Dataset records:

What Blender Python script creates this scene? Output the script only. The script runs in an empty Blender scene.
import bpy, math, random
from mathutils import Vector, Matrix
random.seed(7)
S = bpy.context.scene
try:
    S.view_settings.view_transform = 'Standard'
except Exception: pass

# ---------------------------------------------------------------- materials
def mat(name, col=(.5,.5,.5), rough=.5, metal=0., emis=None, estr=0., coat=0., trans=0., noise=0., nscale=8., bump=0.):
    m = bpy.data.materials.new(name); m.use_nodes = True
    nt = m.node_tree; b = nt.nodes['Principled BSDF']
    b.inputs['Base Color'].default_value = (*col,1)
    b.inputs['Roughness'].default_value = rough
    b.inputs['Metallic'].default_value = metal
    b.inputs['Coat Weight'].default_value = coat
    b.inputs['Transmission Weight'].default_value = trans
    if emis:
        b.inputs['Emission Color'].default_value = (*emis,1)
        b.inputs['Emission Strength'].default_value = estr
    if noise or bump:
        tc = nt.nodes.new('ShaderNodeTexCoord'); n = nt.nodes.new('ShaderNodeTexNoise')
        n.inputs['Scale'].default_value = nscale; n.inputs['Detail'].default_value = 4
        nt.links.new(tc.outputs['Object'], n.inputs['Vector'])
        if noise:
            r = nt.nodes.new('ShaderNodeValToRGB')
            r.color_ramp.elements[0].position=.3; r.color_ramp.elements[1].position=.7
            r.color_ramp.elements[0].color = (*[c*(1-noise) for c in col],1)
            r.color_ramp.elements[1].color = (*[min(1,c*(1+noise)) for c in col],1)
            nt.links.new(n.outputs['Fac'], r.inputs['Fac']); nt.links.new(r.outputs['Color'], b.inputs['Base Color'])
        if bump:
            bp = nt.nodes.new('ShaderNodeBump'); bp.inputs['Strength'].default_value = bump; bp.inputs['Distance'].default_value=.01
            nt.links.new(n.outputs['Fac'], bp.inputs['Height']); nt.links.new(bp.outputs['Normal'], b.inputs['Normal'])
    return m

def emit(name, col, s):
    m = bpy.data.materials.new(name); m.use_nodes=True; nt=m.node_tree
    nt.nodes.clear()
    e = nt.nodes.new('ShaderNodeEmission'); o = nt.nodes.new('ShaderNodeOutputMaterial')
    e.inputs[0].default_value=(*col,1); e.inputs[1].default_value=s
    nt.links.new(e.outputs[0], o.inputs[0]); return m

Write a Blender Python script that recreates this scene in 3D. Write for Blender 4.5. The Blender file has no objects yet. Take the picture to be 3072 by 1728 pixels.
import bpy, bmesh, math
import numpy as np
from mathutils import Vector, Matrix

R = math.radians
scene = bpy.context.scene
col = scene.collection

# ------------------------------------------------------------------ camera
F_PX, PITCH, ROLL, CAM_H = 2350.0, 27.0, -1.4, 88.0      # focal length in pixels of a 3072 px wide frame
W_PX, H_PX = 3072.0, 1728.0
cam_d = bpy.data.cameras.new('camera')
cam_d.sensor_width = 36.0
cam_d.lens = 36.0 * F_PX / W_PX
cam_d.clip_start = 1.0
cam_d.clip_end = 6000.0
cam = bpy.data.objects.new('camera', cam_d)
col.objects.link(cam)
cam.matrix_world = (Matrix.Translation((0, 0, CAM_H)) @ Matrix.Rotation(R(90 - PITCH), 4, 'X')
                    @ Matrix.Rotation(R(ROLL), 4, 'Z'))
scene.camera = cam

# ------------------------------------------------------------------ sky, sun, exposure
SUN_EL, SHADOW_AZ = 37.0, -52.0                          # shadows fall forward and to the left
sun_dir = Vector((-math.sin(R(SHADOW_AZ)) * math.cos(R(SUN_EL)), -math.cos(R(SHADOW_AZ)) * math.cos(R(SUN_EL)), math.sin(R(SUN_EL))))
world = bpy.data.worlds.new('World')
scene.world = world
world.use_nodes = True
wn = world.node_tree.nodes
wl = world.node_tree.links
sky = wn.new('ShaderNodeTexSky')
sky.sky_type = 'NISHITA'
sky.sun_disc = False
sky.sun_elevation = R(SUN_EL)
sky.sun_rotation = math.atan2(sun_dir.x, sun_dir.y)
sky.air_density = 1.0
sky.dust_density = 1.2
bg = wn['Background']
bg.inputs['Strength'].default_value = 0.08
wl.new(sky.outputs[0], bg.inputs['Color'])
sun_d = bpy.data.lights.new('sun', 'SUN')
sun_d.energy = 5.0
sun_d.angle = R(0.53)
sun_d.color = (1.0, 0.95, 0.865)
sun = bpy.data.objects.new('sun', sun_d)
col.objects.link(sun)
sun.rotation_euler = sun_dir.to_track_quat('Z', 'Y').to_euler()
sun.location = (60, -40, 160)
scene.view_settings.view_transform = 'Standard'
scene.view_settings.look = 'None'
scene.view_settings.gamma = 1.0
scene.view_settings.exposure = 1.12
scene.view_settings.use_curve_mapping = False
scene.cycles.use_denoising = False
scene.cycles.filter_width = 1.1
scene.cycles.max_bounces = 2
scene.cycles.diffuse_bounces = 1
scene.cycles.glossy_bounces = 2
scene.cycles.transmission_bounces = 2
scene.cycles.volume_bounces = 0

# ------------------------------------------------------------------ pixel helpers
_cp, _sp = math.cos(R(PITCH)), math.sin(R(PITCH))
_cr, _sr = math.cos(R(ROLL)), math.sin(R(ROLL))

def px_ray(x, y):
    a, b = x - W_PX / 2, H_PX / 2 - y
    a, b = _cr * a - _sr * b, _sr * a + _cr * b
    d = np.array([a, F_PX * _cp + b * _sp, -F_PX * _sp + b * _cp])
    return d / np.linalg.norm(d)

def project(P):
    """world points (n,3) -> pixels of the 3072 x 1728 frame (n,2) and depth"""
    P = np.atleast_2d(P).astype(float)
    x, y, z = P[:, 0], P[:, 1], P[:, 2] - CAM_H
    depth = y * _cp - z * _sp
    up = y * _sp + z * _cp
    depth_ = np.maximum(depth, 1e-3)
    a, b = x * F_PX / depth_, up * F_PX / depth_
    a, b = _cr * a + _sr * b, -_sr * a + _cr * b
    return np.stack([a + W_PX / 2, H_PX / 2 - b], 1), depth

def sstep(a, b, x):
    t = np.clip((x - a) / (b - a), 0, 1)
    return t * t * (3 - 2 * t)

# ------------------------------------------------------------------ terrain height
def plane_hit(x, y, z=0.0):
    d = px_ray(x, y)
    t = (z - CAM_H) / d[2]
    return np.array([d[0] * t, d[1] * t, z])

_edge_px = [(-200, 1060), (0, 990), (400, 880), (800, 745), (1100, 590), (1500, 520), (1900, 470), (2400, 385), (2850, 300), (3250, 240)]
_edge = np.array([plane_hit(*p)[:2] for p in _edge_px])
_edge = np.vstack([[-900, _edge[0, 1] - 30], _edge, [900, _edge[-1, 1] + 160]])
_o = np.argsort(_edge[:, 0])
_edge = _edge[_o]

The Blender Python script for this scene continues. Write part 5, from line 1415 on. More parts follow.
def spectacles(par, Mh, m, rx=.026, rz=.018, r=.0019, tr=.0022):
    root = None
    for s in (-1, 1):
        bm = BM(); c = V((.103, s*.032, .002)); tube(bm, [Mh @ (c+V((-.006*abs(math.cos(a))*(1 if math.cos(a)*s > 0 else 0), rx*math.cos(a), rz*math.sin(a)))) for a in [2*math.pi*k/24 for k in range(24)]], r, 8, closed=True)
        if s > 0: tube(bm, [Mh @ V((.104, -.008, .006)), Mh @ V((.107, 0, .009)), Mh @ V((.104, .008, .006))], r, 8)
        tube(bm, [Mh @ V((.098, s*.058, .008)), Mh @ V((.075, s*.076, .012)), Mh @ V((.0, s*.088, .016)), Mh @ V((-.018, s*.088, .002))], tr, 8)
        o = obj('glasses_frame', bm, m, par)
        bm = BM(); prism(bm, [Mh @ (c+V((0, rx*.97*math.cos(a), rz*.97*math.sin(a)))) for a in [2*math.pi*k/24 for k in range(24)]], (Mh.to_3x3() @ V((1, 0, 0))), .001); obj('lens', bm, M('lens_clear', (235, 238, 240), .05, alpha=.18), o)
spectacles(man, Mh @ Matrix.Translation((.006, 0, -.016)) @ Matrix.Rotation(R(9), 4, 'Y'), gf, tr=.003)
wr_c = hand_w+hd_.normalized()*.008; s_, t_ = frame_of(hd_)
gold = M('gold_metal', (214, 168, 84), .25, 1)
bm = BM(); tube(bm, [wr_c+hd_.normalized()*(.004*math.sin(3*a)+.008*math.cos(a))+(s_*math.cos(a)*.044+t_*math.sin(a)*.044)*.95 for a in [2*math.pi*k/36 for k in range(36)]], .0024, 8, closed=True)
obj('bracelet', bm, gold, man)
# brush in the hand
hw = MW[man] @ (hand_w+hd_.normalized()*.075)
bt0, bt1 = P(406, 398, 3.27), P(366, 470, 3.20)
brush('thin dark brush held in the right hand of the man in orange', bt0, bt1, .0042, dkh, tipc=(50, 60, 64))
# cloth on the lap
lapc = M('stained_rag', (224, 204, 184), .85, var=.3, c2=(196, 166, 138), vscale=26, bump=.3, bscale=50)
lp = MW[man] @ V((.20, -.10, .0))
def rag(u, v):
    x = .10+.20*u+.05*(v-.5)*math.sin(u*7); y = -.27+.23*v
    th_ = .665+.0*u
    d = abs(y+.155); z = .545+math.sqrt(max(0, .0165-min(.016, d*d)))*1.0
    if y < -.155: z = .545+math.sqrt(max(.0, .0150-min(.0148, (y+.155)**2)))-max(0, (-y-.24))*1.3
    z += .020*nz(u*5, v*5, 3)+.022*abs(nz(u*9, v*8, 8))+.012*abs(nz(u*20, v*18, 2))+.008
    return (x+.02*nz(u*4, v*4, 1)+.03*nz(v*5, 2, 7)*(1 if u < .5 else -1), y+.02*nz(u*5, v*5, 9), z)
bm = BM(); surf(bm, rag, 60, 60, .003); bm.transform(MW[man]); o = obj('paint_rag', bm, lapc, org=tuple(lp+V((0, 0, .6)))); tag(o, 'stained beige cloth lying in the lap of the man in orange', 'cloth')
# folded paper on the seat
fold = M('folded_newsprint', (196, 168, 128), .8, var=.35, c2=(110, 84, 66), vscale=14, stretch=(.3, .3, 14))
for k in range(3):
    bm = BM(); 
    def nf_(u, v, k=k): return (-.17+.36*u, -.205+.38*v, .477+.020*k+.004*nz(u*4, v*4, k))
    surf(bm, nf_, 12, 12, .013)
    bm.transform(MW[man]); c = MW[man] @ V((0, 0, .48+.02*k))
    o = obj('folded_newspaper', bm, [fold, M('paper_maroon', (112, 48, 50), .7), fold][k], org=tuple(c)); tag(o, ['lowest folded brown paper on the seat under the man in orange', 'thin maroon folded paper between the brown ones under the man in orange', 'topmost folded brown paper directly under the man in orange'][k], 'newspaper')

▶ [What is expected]
Return exactly the lines from the beginning of the data above through the one containing "except Exception: pass", please. Include both end lines and add nothing else.

▶ [Answer]
What Blender Python script creates this scene? Output the script only. The script runs in an empty Blender scene.
import bpy, math, random
from mathutils import Vector, Matrix
random.seed(7)
S = bpy.context.scene
try:
    S.view_settings.view_transform = 'Standard'
except Exception: pass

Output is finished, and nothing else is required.